Saracens Blog

Libel tourism under the Defamation Act

Libel tourism is a term used to describe the way that some claimants choose where to file libel suits in jurisdictions thought more likely to give a more favourable result, mainly in the UK under the Defamation Act.

The Free Speech Protection Act of 2008 and 2009 were two bills aimed at addressing libel tourism by disallowing U.S. courts from enforcing libel judgments issued in foreign courts including judgments under the Defamation Act in the UK against U.S. residents, if the speech would not be libelous under American law.

Libel tourism should not be encouraged, and MPs have called for an end of the culture of tourism libel. Applicants are using the favourable provisions in the Defamation Act to sue the defendant in the UK courts, and the courts of England and Wales are accepting jurisdiction in these cases.

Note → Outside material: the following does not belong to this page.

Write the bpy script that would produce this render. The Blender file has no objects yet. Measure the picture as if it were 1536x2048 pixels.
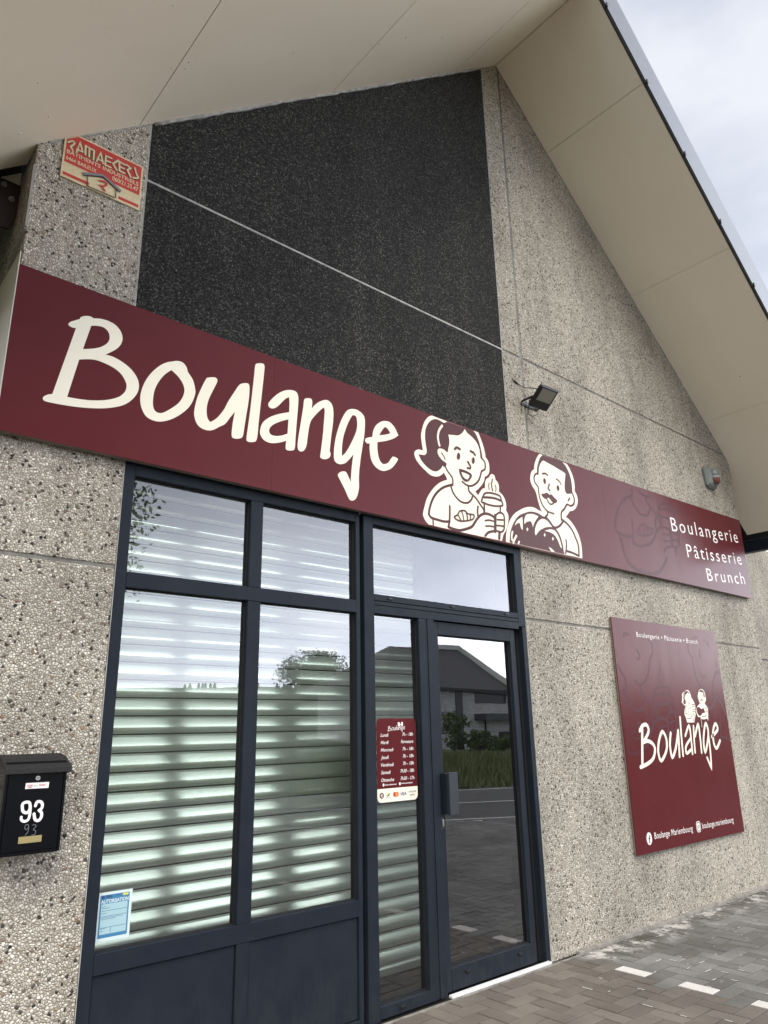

There has been criticism about the amount of damages given in a defamation claim under the Defamation Act. Juries when awarding damages are told about the awards in previous cases and therefore they will push to the limit of what was awarded before. In John & MGN Ltd, the Court of Appeal laid down rules to constrain the jury’s discretion, and give more comprehensive advice before juries decide any claim under the Defamation Act.

We might start seeing a change in the claimant friendly defamation provisions under the Defamation Act, as a result of the bad reputation the UK has received from many countries worldwide especially the USA who had to pass a new bill to stop judgments made by the courts of England and Wales using the Defamation Act being enforced in the USA.